This model does not fit what's been happening lately in Washington. Take the collapse of the super committee. The Democrats offered a deficit-reduction package consisting, in roughly equal measure, of budget cuts and tax increases. The Republicans rejected that. The Democrats then came back with a package in which budget cuts were more than twice revenue increases. The Republicans rejected that, too. Eventually the Republicans offered a package that contained lots of budget cuts and a smidgen of tax increases. The Democrats probably would have accepted it if the Republicans hadn't paired this with an insistence that the Bush tax cuts, which are scheduled to expire at the end of 2012, be extended, thereby turning their "tax increase" into a gigantic tax cut (and increasing rather than reducing the deficit).
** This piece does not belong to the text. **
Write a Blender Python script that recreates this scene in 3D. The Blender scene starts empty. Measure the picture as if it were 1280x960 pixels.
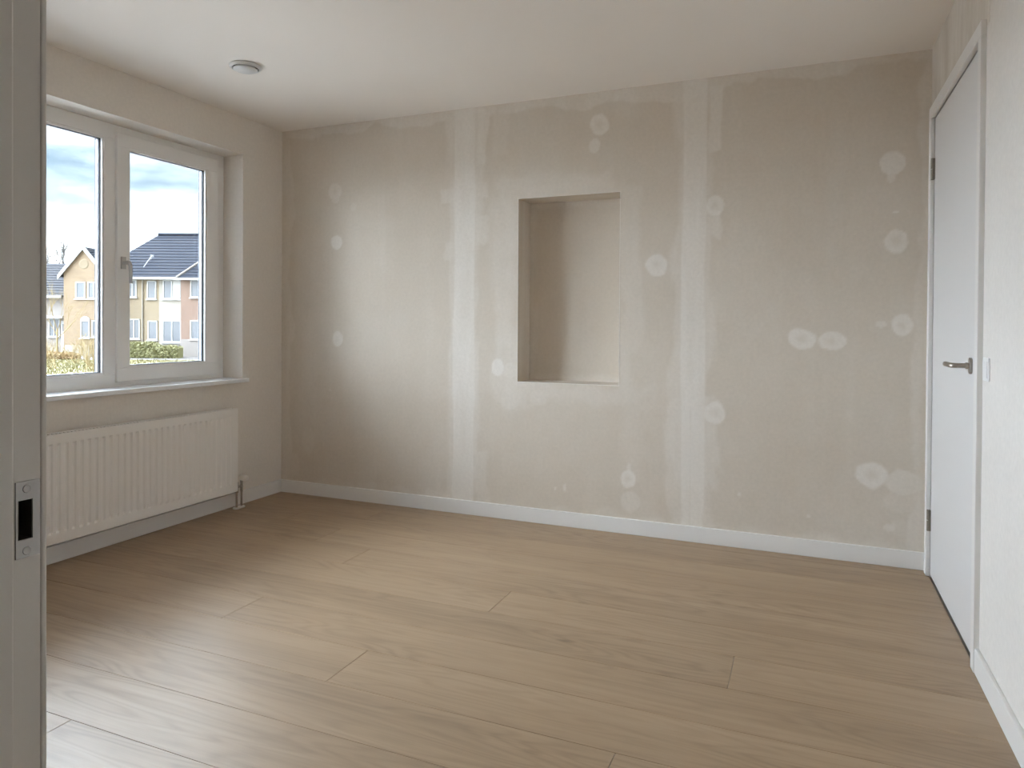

The only way to break such a stalemate is for the Democrats to surrender. But the latest go-round over extending the payroll tax cut suggests that even Democratic surrender doesn't get you to yes. Let's review.
First the Senate voted down a Democratic plan that paid for extending the payroll tax cut by raising taxes on millionaires. Then the Senate voted on a Republican plan that paid for extending the payroll tax cut through various alternative means. The Senate voted that down, too, with a majority of Republicans and a majority of Republican leaders, including the Republican whip, rejecting the GOP's own compromise. Then the House passed a version that attached a provision requiring the president to abandon his plan to delay a decision on the controversial Keystone XL pipeline. The president said he would veto any bill that included pipeline language. The Republican House speaker demanded a Senate vote on the House plan. The Republican Senate leader blocked such a vote. The Democratic Senate leader said there would be no vote to fund the government past the end of the week until the payroll tax cut matter was worked out in a bipartisan manner.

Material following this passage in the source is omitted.